ぐうたら犬と暮らそう

参考:犬の挨拶のデメリット
  1. 咬傷事故
     同性同士の場合、どんなに社会性があっても喧嘩の可能性をゼロにすることはできません。ゴルビーは歩いているところを、いきなり他の犬に噛まれたのが2回、お互いに突進して自転車に乗っていた相手の飼い主が転倒したのが1回、僕自身が他の犬に噛まれた事が1回あります。特に牝のシーズンには要注意です。普段仲が良い仲間の牝を巡る争いに巻き込まれたら誰が責任を取ればいいでしょうか?ヒートした牝を連れた飼い主?それとも噛んだ牡?さらに、大型犬と小型犬の場合はもっと悲惨な事が起きる可能性があります。大型犬の多くはマルチーズやミニチュアダックスを「犬」とは認識できません。
  2. しつけや訓練が台無しになる
     どんなに厳しく制止コマンドや無視のしつけを入れても、犬の挨拶の習慣ができてしまったら最後、全てが台無しになります。この事は「挨拶」の問題だけでは済みません。道路に飛び出したときやリードが外れたときなど、予期しない犬の突発行動の全ては、犬が何かに気を取られて他の事が目に入らない状態です。この時、どんなに理性の強い犬でも、呼びや制止が効くかどうかというのは、瀬戸際なのです。それをわざわざ感情的に(本能的に)行動するようにし向けるというのはとても危険な試みです。「犬の挨拶」を肯定しつつ同時に「ドッグラン」や「ノーリードOK公園」を欲しがるオーナーに至っては、もはや犬のしつけを放棄していると見られても仕方がないでしょう。
  3. 権勢欲がかえって強くなる
     特に牡同士の場合、上下をつけたがる本能が満たされることによってそれがどんどんエスカレートします。せっかく家の中では無条件に犬が下だったものが、外で覚えてきたためにひっくり返る事もあり得るのです。

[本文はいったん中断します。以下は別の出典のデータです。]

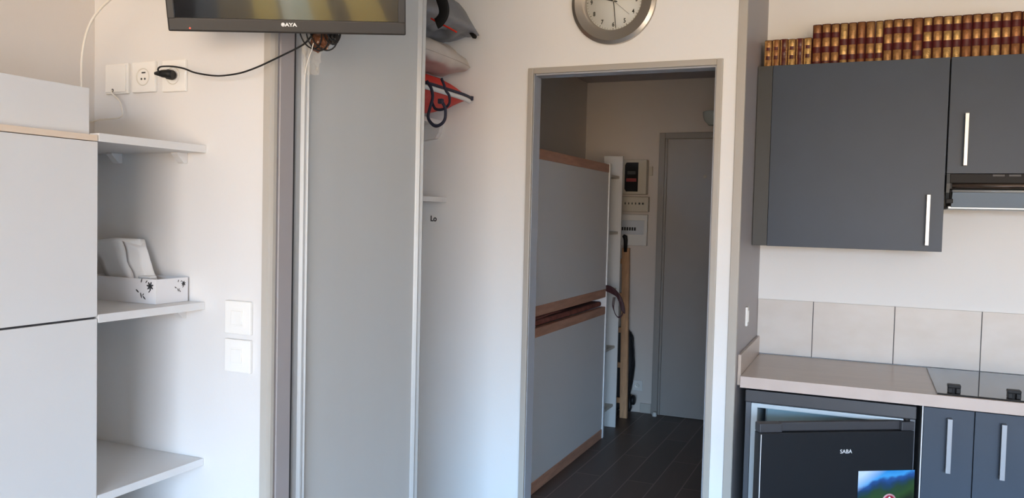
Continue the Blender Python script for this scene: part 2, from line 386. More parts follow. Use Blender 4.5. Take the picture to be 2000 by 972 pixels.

     また、犬同士の順位付けに、飼い主もすっかり巻き込まれているという事を、多くのオーナーは気づくことができないでいます。ません。気づかないという事はコントロールできないということです。
    ゴルビーの近所の牝のミックスは、僕にとても懐いていました。ところがゴルビーが病気をしてほとんど寝たきりになり、彼らの順位 がひっくり返った 頃、一時的に僕を無視するようになったという事がありました。彼らの順位 構造は、人間が考えているよりずっと複雑なのです。
  4. 犬のストレスを増大させることがある
     性格にもよりますが、ストレス解消のつもりが、ハンパな順位付けのために犬のストレスを増大させ、無駄 吠えや攻撃性を増す事があります。僕の見たところ、日本犬にその傾向が強いように思います。そもそも公園だけで出会う順位 というのは、共同体としての犬の群れの構造を持たない歪んだグルーピングが前提になっています。それは普段自分が守る者も守られる者も、何かを分け合うというような機会も殆どない、非常にテンポラリーな不安定な構造になっています。さらに悪いことにその順位 付けのための作業も、人間のリードのコントロール下で行われるため、力の拮抗した者同士ほど決定戦を先に持ち越される可能性が大きくなります。 そして残念なことに、一度順位争いに参加することを覚えた犬のポジションがあいまいなままであればあるほど、犬の生命の危険は増すのです。